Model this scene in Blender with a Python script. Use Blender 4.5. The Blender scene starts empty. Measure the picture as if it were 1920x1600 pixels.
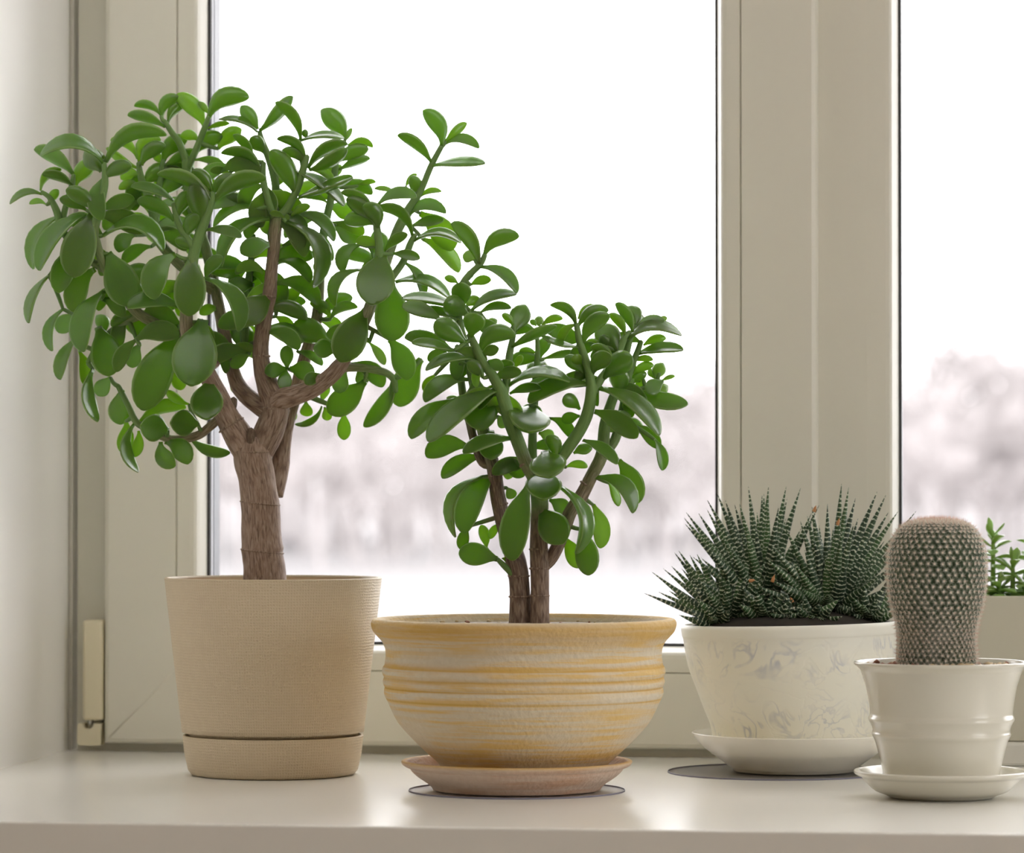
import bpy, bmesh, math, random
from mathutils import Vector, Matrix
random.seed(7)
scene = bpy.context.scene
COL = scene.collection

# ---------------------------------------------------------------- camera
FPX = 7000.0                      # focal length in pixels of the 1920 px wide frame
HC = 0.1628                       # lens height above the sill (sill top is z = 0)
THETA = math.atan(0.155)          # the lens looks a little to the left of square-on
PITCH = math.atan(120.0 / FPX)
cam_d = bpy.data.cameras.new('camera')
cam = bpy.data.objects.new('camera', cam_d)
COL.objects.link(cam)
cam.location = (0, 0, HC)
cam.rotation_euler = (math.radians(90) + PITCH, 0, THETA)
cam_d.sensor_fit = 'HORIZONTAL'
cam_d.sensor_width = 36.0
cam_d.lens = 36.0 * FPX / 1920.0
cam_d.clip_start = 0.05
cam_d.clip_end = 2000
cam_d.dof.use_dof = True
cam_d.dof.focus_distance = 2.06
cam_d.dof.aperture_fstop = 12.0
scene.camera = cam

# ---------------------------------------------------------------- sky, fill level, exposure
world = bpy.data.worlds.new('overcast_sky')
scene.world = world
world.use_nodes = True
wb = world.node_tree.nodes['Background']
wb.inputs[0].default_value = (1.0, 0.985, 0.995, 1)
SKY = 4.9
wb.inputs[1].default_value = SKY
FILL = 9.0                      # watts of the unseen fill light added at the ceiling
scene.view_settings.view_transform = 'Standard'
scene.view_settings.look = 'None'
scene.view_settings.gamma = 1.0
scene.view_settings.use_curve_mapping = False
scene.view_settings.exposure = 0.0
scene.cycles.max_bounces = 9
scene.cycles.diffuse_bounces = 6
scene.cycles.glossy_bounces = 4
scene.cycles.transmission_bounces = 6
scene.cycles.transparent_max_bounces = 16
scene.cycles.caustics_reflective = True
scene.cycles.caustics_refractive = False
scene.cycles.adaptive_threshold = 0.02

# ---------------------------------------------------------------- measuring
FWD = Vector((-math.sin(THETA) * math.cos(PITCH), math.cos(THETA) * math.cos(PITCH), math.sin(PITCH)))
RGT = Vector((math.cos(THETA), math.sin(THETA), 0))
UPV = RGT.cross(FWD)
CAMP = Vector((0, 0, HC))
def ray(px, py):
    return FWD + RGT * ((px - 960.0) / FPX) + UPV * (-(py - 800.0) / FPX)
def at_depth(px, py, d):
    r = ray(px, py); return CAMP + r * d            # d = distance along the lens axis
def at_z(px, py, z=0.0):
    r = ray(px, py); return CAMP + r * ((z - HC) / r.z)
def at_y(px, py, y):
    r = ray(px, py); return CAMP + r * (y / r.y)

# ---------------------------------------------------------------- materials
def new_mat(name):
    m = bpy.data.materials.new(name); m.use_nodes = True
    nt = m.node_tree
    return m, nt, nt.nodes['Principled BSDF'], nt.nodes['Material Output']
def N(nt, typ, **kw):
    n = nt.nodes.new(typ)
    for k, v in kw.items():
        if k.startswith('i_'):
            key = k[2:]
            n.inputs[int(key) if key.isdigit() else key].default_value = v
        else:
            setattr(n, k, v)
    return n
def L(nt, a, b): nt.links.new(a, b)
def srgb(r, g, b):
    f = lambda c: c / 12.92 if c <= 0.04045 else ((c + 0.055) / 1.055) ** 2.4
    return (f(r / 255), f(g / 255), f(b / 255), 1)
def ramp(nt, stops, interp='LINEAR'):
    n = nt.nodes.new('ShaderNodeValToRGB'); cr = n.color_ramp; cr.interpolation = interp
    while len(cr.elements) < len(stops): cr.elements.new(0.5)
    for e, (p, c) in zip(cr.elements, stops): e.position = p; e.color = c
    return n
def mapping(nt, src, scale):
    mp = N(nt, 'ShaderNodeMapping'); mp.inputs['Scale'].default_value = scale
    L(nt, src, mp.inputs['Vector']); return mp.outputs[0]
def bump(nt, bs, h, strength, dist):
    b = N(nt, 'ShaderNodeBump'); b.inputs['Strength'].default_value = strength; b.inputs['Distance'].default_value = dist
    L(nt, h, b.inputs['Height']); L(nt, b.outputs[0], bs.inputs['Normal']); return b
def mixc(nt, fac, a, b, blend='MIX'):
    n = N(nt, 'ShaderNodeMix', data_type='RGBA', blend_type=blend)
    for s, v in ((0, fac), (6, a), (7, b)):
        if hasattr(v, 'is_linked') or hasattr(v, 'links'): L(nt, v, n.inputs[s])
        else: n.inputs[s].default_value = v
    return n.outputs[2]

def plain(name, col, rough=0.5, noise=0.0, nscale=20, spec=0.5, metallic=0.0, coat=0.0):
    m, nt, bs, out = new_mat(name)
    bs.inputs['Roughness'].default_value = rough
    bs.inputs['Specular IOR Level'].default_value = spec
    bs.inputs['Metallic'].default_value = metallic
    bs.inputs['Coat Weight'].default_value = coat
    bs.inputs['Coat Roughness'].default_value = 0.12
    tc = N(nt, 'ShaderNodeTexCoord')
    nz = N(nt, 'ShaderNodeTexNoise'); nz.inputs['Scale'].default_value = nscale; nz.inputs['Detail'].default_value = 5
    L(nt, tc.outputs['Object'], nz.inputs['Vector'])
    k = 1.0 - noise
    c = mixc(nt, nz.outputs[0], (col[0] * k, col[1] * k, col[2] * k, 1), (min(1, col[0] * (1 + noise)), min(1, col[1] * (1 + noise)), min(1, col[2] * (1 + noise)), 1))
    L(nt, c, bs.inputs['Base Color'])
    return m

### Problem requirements
Repeat the data exactly in full, omitting its pictures.

### Completed task
Model this scene in Blender with a Python script. Use Blender 4.5. The Blender scene starts empty. Measure the picture as if it were 1920x1600 pixels.
import bpy, bmesh, math, random
from mathutils import Vector, Matrix
random.seed(7)
scene = bpy.context.scene
COL = scene.collection

# ---------------------------------------------------------------- camera
FPX = 7000.0                      # focal length in pixels of the 1920 px wide frame
HC = 0.1628                       # lens height above the sill (sill top is z = 0)
THETA = math.atan(0.155)          # the lens looks a little to the left of square-on
PITCH = math.atan(120.0 / FPX)
cam_d = bpy.data.cameras.new('camera')
cam = bpy.data.objects.new('camera', cam_d)
COL.objects.link(cam)
cam.location = (0, 0, HC)
cam.rotation_euler = (math.radians(90) + PITCH, 0, THETA)
cam_d.sensor_fit = 'HORIZONTAL'
cam_d.sensor_width = 36.0
cam_d.lens = 36.0 * FPX / 1920.0
cam_d.clip_start = 0.05
cam_d.clip_end = 2000
cam_d.dof.use_dof = True
cam_d.dof.focus_distance = 2.06
cam_d.dof.aperture_fstop = 12.0
scene.camera = cam

# ---------------------------------------------------------------- sky, fill level, exposure
world = bpy.data.worlds.new('overcast_sky')
scene.world = world
world.use_nodes = True
wb = world.node_tree.nodes['Background']
wb.inputs[0].default_value = (1.0, 0.985, 0.995, 1)
SKY = 4.9
wb.inputs[1].default_value = SKY
FILL = 9.0                      # watts of the unseen fill light added at the ceiling
scene.view_settings.view_transform = 'Standard'
scene.view_settings.look = 'None'
scene.view_settings.gamma = 1.0
scene.view_settings.use_curve_mapping = False
scene.view_settings.exposure = 0.0
scene.cycles.max_bounces = 9
scene.cycles.diffuse_bounces = 6
scene.cycles.glossy_bounces = 4
scene.cycles.transmission_bounces = 6
scene.cycles.transparent_max_bounces = 16
scene.cycles.caustics_reflective = True
scene.cycles.caustics_refractive = False
scene.cycles.adaptive_threshold = 0.02

# ---------------------------------------------------------------- measuring
FWD = Vector((-math.sin(THETA) * math.cos(PITCH), math.cos(THETA) * math.cos(PITCH), math.sin(PITCH)))
RGT = Vector((math.cos(THETA), math.sin(THETA), 0))
UPV = RGT.cross(FWD)
CAMP = Vector((0, 0, HC))
def ray(px, py):
    return FWD + RGT * ((px - 960.0) / FPX) + UPV * (-(py - 800.0) / FPX)
def at_depth(px, py, d):
    r = ray(px, py); return CAMP + r * d            # d = distance along the lens axis
def at_z(px, py, z=0.0):
    r = ray(px, py); return CAMP + r * ((z - HC) / r.z)
def at_y(px, py, y):
    r = ray(px, py); return CAMP + r * (y / r.y)

# ---------------------------------------------------------------- materials
def new_mat(name):
    m = bpy.data.materials.new(name); m.use_nodes = True
    nt = m.node_tree
    return m, nt, nt.nodes['Principled BSDF'], nt.nodes['Material Output']
def N(nt, typ, **kw):
    n = nt.nodes.new(typ)
    for k, v in kw.items():
        if k.startswith('i_'):
            key = k[2:]
            n.inputs[int(key) if key.isdigit() else key].default_value = v
        else:
            setattr(n, k, v)
    return n
def L(nt, a, b): nt.links.new(a, b)
def srgb(r, g, b):
    f = lambda c: c / 12.92 if c <= 0.04045 else ((c + 0.055) / 1.055) ** 2.4
    return (f(r / 255), f(g / 255), f(b / 255), 1)
def ramp(nt, stops, interp='LINEAR'):
    n = nt.nodes.new('ShaderNodeValToRGB'); cr = n.color_ramp; cr.interpolation = interp
    while len(cr.elements) < len(stops): cr.elements.new(0.5)
    for e, (p, c) in zip(cr.elements, stops): e.position = p; e.color = c
    return n
def mapping(nt, src, scale):
    mp = N(nt, 'ShaderNodeMapping'); mp.inputs['Scale'].default_value = scale
    L(nt, src, mp.inputs['Vector']); return mp.outputs[0]
def bump(nt, bs, h, strength, dist):
    b = N(nt, 'ShaderNodeBump'); b.inputs['Strength'].default_value = strength; b.inputs['Distance'].default_value = dist
    L(nt, h, b.inputs['Height']); L(nt, b.outputs[0], bs.inputs['Normal']); return b
def mixc(nt, fac, a, b, blend='MIX'):
    n = N(nt, 'ShaderNodeMix', data_type='RGBA', blend_type=blend)
    for s, v in ((0, fac), (6, a), (7, b)):
        if hasattr(v, 'is_linked') or hasattr(v, 'links'): L(nt, v, n.inputs[s])
        else: n.inputs[s].default_value = v
    return n.outputs[2]

def plain(name, col, rough=0.5, noise=0.0, nscale=20, spec=0.5, metallic=0.0, coat=0.0):
    m, nt, bs, out = new_mat(name)
    bs.inputs['Roughness'].default_value = rough
    bs.inputs['Specular IOR Level'].default_value = spec
    bs.inputs['Metallic'].default_value = metallic
    bs.inputs['Coat Weight'].default_value = coat
    bs.inputs['Coat Roughness'].default_value = 0.12
    tc = N(nt, 'ShaderNodeTexCoord')
    nz = N(nt, 'ShaderNodeTexNoise'); nz.inputs['Scale'].default_value = nscale; nz.inputs['Detail'].default_value = 5
    L(nt, tc.outputs['Object'], nz.inputs['Vector'])
    k = 1.0 - noise
    c = mixc(nt, nz.outputs[0], (col[0] * k, col[1] * k, col[2] * k, 1), (min(1, col[0] * (1 + noise)), min(1, col[1] * (1 + noise)), min(1, col[2] * (1 + noise)), 1))
    L(nt, c, bs.inputs['Base Color'])
    return m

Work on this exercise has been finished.